Mary Meeker is out again with another fantastic presentation on the state of technology and media. As usual, the presentation is incredibly good, thorough, and – even for people who live and breathe this stuff – enlightening.
One issue.
The whole “dollars will follow eyeballs” argument simplifies the shifts happening (and sometimes not happening) in the space. Meeker is not the only person to use this line of argument. For those not familiar, the thinking goes like this: The percentage of time spent on x medium is higher than the percentage of the ad spend for that medium. Dollars will follow eyeballs and catch up because advertisers will figure this out and course correct. It was used for online vs. print and online vs. TV and is now regularly used for mobile vs. browser/TV/Print/etc.
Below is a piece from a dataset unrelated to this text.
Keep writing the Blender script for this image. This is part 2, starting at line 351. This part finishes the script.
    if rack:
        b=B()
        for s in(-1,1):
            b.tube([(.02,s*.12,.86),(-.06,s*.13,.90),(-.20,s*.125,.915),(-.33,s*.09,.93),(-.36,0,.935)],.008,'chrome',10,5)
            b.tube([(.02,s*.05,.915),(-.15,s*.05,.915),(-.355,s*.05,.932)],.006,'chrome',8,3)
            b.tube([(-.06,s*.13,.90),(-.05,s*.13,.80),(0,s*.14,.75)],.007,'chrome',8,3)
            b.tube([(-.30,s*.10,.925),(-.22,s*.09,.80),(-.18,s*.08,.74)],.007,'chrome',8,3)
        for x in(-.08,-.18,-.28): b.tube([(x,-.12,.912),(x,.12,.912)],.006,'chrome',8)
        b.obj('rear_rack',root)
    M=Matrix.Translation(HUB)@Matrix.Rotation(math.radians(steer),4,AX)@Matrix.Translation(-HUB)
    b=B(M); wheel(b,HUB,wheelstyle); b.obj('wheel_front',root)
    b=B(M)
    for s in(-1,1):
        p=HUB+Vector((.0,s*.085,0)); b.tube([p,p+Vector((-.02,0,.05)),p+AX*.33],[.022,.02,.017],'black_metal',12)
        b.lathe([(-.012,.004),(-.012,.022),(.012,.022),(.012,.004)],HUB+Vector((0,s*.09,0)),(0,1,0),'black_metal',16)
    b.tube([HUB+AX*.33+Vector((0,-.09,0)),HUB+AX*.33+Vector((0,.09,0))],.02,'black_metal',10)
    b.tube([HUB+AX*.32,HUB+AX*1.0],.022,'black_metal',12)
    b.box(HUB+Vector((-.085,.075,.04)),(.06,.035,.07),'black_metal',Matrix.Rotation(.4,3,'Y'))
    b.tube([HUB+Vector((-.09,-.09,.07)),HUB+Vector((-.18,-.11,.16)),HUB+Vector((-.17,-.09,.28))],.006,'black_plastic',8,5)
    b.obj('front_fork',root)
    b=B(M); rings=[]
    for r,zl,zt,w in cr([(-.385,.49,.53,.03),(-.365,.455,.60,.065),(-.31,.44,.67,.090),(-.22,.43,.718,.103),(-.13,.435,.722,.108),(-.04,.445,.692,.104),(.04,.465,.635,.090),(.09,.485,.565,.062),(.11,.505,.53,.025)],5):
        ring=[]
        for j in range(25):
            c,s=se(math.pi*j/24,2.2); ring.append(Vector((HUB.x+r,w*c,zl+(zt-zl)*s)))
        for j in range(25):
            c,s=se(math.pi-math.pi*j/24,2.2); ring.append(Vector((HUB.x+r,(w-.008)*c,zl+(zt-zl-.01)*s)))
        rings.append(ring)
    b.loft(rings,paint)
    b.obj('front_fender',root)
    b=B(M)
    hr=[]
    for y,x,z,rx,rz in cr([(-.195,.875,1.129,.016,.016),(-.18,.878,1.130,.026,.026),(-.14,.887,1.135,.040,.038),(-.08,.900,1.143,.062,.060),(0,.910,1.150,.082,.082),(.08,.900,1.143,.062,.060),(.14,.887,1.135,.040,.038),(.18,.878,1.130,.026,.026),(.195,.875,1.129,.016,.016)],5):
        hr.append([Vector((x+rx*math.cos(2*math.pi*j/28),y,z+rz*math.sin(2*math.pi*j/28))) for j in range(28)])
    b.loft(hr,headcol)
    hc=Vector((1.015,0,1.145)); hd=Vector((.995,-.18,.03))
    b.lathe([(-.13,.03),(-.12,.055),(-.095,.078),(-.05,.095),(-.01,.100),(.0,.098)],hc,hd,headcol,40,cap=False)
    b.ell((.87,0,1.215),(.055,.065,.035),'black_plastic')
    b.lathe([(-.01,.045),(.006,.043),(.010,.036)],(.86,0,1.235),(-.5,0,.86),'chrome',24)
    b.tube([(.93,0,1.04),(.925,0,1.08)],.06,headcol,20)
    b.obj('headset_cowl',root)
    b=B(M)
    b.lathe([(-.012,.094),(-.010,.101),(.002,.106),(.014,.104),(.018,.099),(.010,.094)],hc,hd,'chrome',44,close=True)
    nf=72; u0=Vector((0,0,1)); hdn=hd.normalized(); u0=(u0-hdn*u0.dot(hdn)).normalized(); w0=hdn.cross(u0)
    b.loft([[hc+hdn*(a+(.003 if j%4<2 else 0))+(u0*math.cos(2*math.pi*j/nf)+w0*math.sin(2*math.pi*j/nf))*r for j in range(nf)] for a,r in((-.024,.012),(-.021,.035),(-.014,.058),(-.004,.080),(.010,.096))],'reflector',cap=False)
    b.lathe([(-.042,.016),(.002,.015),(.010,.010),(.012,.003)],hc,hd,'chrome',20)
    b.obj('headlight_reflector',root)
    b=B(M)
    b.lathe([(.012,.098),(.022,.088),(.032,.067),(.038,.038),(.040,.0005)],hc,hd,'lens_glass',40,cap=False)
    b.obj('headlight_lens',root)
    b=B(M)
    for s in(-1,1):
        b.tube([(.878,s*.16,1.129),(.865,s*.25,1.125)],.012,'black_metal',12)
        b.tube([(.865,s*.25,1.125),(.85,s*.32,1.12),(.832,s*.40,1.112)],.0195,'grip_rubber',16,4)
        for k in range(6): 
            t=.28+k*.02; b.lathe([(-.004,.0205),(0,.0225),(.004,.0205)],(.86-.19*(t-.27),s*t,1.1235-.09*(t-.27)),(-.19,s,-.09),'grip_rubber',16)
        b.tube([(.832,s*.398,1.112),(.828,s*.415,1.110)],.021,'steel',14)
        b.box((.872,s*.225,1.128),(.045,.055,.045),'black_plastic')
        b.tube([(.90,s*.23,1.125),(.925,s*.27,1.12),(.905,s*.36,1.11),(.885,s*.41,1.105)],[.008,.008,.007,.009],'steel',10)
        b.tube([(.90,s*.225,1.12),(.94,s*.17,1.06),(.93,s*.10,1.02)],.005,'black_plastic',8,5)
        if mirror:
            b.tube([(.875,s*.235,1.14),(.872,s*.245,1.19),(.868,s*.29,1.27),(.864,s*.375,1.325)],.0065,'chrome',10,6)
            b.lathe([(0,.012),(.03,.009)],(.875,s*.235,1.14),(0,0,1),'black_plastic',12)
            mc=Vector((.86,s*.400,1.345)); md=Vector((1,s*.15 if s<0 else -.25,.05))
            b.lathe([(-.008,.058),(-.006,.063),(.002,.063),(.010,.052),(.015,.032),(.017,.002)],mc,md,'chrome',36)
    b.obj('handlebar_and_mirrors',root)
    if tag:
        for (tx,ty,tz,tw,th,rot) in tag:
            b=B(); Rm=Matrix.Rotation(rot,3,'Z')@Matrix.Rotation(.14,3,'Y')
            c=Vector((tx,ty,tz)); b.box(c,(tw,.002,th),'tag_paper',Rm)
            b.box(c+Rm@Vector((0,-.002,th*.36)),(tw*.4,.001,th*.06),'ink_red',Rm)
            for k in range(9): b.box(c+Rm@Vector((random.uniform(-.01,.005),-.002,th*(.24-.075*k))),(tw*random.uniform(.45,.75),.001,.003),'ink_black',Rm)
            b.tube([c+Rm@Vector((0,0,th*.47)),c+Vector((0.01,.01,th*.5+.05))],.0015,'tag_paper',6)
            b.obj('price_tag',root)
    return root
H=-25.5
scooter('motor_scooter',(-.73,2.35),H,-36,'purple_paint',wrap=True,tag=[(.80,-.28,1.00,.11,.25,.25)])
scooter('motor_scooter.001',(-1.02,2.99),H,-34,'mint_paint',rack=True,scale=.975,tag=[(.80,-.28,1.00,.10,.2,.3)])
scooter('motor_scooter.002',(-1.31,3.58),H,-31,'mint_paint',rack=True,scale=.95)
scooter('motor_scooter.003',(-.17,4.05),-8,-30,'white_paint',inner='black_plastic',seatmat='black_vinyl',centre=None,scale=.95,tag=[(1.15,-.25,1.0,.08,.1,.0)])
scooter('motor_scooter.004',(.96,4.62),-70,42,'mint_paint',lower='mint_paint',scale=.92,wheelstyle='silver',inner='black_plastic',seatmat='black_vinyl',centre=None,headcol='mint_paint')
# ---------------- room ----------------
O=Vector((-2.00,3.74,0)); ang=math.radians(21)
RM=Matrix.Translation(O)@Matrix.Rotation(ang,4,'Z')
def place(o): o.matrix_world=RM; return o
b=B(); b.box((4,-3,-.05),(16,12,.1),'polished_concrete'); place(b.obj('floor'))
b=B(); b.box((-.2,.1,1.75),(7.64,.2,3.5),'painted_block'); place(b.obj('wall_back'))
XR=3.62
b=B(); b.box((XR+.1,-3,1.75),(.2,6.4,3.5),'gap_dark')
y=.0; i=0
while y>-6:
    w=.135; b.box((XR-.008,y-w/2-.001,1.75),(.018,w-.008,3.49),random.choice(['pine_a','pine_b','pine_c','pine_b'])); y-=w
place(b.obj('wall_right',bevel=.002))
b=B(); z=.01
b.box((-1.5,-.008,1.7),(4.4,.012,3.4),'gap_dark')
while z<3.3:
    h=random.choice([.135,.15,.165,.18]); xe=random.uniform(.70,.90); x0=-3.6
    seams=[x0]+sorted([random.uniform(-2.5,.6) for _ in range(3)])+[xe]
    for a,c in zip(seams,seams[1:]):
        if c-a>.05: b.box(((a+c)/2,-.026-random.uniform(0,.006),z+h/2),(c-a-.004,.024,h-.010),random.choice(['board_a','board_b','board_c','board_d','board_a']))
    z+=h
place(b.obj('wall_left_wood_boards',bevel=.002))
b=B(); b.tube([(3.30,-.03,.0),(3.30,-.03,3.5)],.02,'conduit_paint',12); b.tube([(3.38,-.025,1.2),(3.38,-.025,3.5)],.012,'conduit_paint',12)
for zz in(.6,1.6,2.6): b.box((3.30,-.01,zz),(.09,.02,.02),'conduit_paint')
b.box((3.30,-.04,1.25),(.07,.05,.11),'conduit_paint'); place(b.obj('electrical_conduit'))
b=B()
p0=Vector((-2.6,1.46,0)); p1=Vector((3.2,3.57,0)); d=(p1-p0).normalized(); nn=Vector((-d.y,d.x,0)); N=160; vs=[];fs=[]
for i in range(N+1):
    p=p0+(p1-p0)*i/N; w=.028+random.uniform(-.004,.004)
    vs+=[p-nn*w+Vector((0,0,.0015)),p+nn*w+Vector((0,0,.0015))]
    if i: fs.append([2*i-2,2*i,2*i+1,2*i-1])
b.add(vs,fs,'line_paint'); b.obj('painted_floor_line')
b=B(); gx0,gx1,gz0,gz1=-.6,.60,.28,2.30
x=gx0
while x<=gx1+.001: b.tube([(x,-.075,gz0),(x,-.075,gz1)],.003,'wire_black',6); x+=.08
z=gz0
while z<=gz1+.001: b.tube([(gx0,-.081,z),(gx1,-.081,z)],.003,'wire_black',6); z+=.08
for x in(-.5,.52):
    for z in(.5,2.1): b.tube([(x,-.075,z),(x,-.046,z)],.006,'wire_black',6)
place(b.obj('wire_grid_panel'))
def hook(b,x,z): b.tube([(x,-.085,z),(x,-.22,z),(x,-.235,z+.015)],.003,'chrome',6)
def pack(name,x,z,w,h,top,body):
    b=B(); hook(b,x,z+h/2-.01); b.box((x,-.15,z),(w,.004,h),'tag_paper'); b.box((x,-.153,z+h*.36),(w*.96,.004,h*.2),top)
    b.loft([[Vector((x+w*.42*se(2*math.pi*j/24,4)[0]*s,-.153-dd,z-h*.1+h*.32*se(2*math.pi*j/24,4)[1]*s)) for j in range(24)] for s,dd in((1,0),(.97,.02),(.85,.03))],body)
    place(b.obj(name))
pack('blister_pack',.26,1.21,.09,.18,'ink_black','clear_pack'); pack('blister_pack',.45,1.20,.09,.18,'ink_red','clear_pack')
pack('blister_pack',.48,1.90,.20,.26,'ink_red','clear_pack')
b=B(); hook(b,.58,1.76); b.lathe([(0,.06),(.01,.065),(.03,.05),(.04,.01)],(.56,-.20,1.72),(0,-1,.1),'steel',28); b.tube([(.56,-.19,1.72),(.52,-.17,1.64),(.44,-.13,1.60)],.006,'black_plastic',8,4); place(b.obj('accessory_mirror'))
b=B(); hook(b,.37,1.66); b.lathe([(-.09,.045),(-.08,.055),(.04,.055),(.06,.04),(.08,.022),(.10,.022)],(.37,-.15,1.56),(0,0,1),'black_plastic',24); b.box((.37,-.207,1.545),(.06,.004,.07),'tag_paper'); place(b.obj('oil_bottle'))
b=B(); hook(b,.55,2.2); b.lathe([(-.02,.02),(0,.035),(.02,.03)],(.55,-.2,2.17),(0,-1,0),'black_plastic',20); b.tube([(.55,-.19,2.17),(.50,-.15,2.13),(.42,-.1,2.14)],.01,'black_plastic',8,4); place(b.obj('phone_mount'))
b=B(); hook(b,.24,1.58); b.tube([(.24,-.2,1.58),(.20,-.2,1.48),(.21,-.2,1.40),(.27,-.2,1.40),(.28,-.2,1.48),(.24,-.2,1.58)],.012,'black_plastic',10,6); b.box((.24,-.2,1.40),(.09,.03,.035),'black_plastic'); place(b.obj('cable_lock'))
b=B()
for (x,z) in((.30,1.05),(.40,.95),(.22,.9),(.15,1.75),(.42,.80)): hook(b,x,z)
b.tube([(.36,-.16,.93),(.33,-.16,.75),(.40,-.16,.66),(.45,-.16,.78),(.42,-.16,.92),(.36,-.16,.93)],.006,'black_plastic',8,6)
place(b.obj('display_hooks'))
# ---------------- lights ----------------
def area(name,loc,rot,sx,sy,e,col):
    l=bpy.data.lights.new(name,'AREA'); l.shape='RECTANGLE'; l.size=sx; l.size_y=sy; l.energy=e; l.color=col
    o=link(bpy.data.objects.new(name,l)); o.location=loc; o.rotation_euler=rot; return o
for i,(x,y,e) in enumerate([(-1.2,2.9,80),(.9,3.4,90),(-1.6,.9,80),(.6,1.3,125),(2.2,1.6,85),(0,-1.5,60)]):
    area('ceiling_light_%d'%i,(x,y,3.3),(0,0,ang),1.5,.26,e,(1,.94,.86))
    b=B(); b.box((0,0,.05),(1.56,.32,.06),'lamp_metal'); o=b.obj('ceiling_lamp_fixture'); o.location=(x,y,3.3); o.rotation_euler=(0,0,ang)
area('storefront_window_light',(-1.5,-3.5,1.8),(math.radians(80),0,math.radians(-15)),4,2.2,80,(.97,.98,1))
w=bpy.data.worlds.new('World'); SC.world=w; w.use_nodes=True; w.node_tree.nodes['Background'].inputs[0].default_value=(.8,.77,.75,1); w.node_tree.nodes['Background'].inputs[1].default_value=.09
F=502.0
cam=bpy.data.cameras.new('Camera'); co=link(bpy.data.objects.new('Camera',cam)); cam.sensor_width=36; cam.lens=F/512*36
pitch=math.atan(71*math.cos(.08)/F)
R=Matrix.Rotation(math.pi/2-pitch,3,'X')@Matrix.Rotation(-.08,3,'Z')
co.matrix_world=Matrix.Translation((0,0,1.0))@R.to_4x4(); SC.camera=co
The inevitability of this argument was tremendously motivating for me and my peers in 2001 when I sold advertising for CNET Networks. “Get our share of the pie!” was the rallying cry for a very soft online ad market. “Of course the time spent will influence ad allocations.” If people didn’t see that they didn’t “get it.”
The market “got it.” Soft of. Time spent online continues to grow as does ad spend but there has been no equalization between the two metrics. Now huge amounts of time are spent on mobile devices and the industry is just starting to figure out how to sell ads here. Clearly print has suffered tremendously at the hand of the web. But TV? There is still record spending with TV advertising. This is where the argument starts to fall apart. It isn’t the percentage of time spent that matters but the perceived effectiveness of a medium to accomplish an advertisers goals. For a variety of reasons, advertisers feel like TV is (often) the better medium for brand advertising. EVEN AS THE PERCENTAGE OF TIME SPENT WITH TV DECREASES! As long as people continue to spend time with TV and it is judged to work the spending will continue.
I am not alone in the assessment that online in all of its forms can and often is much more effective. As an industry, internet publishers must do a better job proving effectiveness. There is no inevitability to the equalization of ad spend and time spent by medium. It is entirely possible and likely that the consumption trends continue to change in web/mobile’s favor but it is also possible that the revenue potential of browser/mobile based platforms never match the percentage of time spent with those mediums.
Let’s all stop hanging our hopes on this argument and redouble our efforts to prove effectiveness with these mediums. The trends all point in the direction of the web and mobile but the ability to meet the promise from an ad spend perspective is entirely tied to effectiveness. Let’s not take anything for granted here.